The examples in (56) and (57) thus show that there are reasons to assume that in certain contexts the subject can be realized as a phonetically empty pronoun. The topic-drop analysis seems particularly appropriate for (53) to (55) because they are asymmetric (consecutive) coordinate structures that are part of a narrative, so that we can expect topic drop to occur. That topic drop does not occur in symmetric coordinate structures, which are usually not narrative in nature, is illustrated by Soms eet Jan vlees en drinkt bier, which is considered ungrammatical in Van Oirsouw (1987:119): structure (58b) is ungrammatical for the same reason as those in (53b), (54b) and (55b); (58b') is impossible because topic drop occurs only in narratives.

58
a. [[Soms eet Jan vlees] en [soms drinkt Jan/hij bier]].
  sometimes eats Jan meat and sometimes drinks Jan/he beer
  'Sometimes Jan eats meat and sometimes Jan/he drinks beer.'
b. * [[Soms eet Jan vlees] en [soms drinkt Jan bier]].
  sometimes eats Jan meat and sometimes drinks Jan beer
b'. $ [[Soms eet Jan vlees] en [Jan drinkt bier]].
  sometimes eats Jan meat and sometimes drinks beer

Finally, the yes/no-question in (59a), adapted from Van Oirsouw (1987:108/145), shows that omission of the subject is not possible in subject verb inversion constructions.
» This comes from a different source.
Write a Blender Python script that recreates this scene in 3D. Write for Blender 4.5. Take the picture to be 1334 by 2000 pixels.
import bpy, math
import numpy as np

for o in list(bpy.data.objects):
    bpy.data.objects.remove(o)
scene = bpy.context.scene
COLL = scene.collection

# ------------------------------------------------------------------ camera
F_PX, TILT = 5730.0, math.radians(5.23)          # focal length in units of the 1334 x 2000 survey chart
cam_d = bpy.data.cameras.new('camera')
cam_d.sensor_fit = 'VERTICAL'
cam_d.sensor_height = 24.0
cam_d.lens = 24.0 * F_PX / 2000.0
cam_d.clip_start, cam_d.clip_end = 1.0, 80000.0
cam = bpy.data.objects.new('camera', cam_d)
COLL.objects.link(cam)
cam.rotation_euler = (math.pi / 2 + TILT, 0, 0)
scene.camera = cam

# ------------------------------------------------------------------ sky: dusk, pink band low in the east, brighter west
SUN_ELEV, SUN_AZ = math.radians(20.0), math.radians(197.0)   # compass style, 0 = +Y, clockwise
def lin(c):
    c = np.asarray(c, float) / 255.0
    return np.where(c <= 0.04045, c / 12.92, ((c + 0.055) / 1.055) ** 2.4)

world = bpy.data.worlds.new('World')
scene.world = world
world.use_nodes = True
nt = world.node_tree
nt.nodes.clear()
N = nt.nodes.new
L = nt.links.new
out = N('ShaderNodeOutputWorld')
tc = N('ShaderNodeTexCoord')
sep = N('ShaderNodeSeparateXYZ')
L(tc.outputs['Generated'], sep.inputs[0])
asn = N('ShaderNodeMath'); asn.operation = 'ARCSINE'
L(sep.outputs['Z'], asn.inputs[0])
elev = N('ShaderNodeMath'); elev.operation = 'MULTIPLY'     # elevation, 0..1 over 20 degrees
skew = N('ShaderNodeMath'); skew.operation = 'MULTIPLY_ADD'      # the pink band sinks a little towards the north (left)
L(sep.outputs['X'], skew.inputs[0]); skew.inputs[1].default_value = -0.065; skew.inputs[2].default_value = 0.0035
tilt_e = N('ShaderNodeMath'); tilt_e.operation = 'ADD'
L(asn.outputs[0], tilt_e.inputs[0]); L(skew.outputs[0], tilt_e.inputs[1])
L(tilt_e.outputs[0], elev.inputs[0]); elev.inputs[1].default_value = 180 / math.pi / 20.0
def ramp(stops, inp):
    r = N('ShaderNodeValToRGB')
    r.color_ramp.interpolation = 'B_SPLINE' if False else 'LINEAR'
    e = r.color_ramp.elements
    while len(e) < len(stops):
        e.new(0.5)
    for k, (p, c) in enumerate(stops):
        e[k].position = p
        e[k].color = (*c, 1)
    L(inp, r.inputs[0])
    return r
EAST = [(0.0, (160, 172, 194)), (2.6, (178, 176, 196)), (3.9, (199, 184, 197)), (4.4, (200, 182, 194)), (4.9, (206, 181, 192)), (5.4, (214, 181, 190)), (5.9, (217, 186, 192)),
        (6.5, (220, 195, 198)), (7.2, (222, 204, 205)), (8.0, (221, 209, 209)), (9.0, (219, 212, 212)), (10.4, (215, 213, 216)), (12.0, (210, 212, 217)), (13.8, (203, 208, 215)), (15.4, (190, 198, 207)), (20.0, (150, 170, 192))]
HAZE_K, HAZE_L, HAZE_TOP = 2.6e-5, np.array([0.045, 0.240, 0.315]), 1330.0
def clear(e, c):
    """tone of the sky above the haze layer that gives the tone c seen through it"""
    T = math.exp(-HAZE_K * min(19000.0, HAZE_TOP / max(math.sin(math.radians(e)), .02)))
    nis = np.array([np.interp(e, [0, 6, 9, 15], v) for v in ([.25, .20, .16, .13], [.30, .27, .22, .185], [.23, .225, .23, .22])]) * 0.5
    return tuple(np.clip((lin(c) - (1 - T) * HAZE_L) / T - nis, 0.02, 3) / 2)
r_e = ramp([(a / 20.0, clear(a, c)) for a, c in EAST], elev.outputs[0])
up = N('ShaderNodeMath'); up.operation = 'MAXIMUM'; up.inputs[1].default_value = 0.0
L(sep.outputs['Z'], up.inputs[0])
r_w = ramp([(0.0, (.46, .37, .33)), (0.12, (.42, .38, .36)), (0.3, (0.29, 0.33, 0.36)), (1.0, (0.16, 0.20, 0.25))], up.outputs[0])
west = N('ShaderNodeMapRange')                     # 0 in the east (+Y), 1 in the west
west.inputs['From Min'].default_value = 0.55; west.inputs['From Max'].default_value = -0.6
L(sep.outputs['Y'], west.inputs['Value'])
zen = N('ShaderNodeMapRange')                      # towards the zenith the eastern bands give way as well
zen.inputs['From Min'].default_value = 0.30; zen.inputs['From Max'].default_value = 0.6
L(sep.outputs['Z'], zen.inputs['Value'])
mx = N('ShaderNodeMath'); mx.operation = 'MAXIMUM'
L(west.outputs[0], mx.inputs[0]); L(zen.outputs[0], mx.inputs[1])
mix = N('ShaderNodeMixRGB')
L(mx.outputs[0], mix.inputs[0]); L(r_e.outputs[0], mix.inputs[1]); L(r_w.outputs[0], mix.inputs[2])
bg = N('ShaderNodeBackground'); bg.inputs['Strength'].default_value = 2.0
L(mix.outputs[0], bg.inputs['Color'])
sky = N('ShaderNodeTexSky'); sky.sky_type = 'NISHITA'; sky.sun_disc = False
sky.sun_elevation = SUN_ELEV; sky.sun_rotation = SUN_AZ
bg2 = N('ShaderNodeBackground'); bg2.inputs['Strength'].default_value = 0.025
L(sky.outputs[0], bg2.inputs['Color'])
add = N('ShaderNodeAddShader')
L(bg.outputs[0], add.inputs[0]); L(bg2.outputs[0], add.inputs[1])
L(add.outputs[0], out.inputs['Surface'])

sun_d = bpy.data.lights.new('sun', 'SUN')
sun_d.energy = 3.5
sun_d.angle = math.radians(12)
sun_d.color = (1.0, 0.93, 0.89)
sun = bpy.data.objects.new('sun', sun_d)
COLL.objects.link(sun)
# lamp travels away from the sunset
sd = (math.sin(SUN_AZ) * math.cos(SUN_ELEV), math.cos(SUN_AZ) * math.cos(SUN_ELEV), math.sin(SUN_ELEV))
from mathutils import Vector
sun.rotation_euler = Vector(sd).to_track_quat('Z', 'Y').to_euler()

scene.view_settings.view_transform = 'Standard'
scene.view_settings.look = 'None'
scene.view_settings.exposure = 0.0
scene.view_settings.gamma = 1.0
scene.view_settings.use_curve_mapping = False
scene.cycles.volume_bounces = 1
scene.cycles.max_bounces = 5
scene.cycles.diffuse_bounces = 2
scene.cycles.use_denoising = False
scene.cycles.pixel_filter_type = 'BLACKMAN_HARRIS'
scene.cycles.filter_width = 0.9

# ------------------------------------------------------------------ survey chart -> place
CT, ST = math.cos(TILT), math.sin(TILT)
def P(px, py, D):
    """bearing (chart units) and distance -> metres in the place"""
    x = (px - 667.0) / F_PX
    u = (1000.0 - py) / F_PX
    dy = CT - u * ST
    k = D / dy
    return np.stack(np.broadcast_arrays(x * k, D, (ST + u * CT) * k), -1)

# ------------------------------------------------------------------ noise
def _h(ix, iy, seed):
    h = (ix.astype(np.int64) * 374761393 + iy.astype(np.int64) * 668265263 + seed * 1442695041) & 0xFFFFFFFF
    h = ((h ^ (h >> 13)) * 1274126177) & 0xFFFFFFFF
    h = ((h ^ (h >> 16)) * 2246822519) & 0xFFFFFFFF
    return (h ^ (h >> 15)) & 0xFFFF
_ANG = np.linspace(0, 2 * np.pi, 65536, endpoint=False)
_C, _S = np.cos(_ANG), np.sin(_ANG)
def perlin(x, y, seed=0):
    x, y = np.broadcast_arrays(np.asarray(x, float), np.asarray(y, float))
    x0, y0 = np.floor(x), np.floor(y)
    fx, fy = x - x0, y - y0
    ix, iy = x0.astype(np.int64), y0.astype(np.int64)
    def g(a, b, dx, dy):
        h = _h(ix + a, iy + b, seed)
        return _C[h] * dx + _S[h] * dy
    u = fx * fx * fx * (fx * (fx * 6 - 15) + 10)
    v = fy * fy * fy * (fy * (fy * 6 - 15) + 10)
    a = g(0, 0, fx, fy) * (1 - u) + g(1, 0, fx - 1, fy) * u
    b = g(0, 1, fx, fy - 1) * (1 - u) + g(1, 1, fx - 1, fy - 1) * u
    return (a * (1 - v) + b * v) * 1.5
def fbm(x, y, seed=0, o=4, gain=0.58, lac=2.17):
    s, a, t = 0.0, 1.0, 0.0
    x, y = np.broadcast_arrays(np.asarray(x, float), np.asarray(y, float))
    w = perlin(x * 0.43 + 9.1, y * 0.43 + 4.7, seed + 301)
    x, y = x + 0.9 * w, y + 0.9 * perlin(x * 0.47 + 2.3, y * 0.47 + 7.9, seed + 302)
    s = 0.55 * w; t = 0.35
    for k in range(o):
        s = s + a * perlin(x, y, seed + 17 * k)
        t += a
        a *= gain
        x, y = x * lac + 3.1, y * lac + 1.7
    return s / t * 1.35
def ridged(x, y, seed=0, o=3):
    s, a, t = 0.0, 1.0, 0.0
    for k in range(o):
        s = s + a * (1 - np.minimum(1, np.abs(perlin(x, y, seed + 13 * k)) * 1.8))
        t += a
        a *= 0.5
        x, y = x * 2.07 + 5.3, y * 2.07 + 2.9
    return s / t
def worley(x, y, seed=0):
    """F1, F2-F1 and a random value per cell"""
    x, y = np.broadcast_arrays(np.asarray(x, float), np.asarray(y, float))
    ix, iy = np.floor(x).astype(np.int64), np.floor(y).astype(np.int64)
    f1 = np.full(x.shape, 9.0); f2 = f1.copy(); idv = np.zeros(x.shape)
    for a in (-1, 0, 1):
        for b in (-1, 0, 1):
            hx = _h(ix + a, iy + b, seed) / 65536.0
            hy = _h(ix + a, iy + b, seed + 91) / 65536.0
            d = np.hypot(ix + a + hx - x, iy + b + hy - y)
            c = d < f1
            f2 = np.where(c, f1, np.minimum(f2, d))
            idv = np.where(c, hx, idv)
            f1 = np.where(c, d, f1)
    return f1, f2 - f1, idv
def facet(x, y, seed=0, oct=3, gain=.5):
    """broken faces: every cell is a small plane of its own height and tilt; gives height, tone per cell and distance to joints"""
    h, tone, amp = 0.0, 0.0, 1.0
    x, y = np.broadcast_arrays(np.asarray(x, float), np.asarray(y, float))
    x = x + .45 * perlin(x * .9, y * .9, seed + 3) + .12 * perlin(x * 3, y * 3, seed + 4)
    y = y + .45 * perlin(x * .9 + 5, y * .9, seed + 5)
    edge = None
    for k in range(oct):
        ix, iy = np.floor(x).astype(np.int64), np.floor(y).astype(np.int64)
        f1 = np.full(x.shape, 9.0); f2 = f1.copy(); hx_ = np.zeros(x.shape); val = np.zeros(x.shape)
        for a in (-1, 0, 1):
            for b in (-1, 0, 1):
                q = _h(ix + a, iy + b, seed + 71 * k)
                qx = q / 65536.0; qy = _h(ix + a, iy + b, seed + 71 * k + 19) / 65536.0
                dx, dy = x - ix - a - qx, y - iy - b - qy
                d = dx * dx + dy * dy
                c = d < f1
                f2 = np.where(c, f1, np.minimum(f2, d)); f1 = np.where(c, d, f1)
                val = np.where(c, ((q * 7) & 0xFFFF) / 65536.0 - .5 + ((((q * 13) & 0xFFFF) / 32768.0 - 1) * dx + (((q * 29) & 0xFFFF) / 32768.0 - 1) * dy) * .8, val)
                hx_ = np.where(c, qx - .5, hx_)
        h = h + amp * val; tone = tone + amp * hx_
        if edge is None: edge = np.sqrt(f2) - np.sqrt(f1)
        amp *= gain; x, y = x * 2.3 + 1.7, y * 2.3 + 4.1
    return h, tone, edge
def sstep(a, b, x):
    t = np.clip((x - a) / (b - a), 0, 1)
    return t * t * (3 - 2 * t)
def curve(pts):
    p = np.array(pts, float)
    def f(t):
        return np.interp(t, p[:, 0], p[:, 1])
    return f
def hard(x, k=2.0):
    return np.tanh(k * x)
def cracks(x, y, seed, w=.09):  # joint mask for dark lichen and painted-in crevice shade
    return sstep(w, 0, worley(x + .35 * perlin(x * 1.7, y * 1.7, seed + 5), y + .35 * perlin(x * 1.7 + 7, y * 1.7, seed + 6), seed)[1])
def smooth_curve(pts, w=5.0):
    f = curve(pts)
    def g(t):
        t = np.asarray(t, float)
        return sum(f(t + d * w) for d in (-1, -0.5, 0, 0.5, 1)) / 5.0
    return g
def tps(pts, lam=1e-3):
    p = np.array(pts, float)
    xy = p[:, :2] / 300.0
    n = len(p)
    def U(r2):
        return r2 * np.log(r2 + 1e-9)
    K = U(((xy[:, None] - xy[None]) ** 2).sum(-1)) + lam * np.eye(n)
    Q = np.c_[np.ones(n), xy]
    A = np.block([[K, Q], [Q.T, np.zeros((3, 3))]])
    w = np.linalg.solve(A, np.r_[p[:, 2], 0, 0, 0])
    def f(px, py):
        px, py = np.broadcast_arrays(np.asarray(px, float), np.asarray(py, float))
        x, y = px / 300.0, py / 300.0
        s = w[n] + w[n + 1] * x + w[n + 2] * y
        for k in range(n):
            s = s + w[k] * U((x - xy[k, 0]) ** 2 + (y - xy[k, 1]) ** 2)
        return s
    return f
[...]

This is to be expected, since the subject cannot undergo topic drop in questions. Example (59b) shows the same for wh-questions.

59
a. * [[Is Jan ziek] en [moet Jan slapen]]?
  is Jan ill and must Jan sleep
  Intended: 'Is Jan ill and does he have to sleep?'
b. * [[Wanneer eet Jan vlees] en [wanneer drinkt Jan bier]]?
  when eats Jan meat and when drinks Jan beer
  Intended: 'When does Jan eat meat and when does he drink beer?'

The discussion above shows that there is sufficient evidence to support the claim in Haeseryn et al. (1997) that (53a) is not relevant to our present discussion, since it should be analyzed as in (53b'). For completeness, note that Büring & Hartmann (1998) and Hartmann (2000: §2.3.3) discuss similar constructions in German; the analysis given there is similar to the proposal above in that it also postulates a phonetically empty subject pronoun, but differs in that it maintains that structures such as (53b), with an empty pronoun following the finite verb, are possible.

Now that we have seen that the subject of the second conjunct can sometimes be a phonetically empty pronoun, we can return to the problem posed by the examples in (52). We can solve this problem by assuming that their structure is given as in (60), i.e. that we are again dealing with coordination of main clauses with an phonetically empty subject [e] in the second coordinand.

60
a. [[Jani zong]] en [[e]i danste]].
  Jan sang and danced
b. [[Jani danste] en [[e]i zong een liedje]].
  Jan danced and sang a song
c. [[Jani zong een liedje] en [[e]i danste]].
  Jan sang a song and danced

The topic-drop analysis in (60) makes an appeal to coordination of heads or intermediate projections unnecessary, allowing us to maintain the simplest (and independently supported) hypothesis: coordination is restricted to maximal projections. We leave it to future research to test this hypothesis further.